Required task: Write out every line below that includes the word "SUBTRACT".

Dataset section:
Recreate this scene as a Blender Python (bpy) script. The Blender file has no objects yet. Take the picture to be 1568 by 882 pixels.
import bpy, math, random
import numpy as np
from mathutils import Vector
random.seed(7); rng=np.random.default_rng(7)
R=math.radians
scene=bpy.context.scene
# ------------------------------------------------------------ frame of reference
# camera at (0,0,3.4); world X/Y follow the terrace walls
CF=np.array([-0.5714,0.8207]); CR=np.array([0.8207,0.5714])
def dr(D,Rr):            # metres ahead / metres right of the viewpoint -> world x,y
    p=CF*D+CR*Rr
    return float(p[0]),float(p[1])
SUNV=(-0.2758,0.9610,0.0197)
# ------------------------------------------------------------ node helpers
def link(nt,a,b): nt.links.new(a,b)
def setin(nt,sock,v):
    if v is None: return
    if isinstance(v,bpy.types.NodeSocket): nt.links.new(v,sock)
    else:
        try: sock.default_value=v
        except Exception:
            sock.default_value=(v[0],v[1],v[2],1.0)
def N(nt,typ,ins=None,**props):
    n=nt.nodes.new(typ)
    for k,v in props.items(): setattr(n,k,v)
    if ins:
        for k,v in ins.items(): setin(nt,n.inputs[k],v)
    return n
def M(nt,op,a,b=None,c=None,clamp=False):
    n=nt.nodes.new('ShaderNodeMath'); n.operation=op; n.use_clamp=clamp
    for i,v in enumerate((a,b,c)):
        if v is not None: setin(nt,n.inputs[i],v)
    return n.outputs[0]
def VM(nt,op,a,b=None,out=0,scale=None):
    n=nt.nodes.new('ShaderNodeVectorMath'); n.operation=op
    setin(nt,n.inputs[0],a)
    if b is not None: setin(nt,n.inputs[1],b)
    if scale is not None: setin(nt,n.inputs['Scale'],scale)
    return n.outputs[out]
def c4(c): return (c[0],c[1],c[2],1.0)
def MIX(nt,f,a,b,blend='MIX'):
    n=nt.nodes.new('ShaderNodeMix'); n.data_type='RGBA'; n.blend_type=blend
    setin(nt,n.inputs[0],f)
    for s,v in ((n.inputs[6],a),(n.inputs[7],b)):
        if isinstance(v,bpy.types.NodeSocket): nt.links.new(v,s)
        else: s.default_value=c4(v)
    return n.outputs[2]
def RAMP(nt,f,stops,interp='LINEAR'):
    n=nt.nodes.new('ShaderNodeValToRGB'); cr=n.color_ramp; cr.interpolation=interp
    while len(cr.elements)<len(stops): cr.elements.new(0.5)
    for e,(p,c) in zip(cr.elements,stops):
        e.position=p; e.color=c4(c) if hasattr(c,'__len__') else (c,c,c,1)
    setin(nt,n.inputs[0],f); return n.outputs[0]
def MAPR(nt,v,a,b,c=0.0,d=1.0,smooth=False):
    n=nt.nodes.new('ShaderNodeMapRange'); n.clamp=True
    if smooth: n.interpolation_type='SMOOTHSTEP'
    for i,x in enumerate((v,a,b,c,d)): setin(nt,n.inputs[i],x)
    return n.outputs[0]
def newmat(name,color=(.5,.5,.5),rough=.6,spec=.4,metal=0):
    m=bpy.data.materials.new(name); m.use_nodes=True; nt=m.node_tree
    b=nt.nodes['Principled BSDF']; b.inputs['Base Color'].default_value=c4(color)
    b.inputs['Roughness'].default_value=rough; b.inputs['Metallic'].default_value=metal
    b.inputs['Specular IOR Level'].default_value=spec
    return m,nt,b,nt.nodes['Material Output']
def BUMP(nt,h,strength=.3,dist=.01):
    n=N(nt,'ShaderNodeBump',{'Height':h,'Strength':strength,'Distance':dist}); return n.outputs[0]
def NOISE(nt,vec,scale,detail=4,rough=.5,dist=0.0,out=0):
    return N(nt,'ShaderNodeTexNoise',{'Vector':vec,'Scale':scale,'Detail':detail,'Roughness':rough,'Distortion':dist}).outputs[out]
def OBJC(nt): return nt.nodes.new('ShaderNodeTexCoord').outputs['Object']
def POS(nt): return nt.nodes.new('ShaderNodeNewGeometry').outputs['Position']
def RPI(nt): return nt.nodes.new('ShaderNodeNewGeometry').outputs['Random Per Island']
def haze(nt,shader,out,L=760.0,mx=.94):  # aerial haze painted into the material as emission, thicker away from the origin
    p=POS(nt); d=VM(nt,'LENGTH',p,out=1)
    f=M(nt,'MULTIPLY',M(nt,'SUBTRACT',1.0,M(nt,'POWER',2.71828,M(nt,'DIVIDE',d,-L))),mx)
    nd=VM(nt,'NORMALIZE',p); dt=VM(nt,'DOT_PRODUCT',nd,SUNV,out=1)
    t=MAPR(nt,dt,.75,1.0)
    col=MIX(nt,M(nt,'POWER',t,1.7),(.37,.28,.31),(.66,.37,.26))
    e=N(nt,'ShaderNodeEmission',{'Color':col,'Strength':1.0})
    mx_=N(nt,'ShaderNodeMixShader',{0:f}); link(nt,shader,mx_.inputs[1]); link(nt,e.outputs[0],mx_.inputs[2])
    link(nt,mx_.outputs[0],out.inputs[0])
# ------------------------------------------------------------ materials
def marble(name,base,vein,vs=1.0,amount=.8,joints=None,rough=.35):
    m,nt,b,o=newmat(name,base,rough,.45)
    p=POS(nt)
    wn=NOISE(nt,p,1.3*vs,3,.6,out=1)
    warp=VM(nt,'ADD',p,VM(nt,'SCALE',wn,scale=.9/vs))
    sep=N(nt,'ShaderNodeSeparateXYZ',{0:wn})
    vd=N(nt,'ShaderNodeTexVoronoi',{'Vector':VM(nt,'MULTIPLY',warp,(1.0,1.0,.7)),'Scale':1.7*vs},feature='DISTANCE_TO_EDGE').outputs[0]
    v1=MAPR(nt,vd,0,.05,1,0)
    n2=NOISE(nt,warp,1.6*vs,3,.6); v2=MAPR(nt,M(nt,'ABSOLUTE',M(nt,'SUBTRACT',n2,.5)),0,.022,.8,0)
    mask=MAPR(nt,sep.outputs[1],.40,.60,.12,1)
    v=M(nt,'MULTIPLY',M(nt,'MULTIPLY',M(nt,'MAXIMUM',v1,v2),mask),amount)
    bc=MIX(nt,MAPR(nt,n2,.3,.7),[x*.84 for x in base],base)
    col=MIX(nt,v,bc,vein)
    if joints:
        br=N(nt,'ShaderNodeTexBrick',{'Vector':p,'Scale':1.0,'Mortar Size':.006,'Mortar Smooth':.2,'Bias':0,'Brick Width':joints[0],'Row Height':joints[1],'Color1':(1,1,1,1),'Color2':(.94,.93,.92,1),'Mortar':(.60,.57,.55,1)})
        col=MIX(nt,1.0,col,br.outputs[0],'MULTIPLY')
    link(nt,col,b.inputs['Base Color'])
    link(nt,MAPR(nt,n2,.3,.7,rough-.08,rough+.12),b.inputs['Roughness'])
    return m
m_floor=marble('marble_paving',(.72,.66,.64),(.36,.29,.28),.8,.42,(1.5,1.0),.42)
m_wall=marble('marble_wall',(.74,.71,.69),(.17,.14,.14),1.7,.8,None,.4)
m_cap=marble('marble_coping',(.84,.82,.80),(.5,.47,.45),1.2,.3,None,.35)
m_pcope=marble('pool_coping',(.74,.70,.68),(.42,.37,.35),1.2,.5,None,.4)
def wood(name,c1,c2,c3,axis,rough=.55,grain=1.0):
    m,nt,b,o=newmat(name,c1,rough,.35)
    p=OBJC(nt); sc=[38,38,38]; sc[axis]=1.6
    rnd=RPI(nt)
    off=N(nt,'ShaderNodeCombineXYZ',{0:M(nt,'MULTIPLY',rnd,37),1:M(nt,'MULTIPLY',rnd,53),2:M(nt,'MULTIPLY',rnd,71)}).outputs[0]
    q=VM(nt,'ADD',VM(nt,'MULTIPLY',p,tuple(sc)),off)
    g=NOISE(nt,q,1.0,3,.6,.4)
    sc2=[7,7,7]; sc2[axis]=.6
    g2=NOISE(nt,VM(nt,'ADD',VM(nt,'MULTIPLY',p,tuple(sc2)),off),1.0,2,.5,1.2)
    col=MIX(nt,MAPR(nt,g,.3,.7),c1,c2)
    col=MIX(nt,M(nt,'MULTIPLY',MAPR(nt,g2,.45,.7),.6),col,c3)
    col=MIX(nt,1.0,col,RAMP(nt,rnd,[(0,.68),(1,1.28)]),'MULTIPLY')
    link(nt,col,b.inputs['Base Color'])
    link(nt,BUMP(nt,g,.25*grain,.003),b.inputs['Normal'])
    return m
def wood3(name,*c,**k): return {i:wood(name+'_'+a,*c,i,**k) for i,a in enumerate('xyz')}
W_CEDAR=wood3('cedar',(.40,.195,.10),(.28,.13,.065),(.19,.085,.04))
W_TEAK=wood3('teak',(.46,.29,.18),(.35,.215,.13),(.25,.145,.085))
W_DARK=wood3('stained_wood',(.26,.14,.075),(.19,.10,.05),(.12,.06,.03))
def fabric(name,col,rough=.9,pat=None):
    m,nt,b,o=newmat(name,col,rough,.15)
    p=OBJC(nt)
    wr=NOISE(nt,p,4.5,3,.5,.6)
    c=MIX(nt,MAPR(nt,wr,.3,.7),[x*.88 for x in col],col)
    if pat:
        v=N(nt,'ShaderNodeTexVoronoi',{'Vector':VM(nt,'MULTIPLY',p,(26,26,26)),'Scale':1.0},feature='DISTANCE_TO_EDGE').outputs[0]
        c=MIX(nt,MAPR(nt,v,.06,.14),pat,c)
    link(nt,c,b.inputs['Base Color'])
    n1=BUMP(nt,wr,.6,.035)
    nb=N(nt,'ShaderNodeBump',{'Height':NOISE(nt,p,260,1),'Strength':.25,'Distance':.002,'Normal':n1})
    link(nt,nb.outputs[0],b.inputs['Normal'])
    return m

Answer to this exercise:
    f=M(nt,'MULTIPLY',M(nt,'SUBTRACT',1.0,M(nt,'POWER',2.71828,M(nt,'DIVIDE',d,-L))),mx)
    n2=NOISE(nt,warp,1.6*vs,3,.6); v2=MAPR(nt,M(nt,'ABSOLUTE',M(nt,'SUBTRACT',n2,.5)),0,.022,.8,0)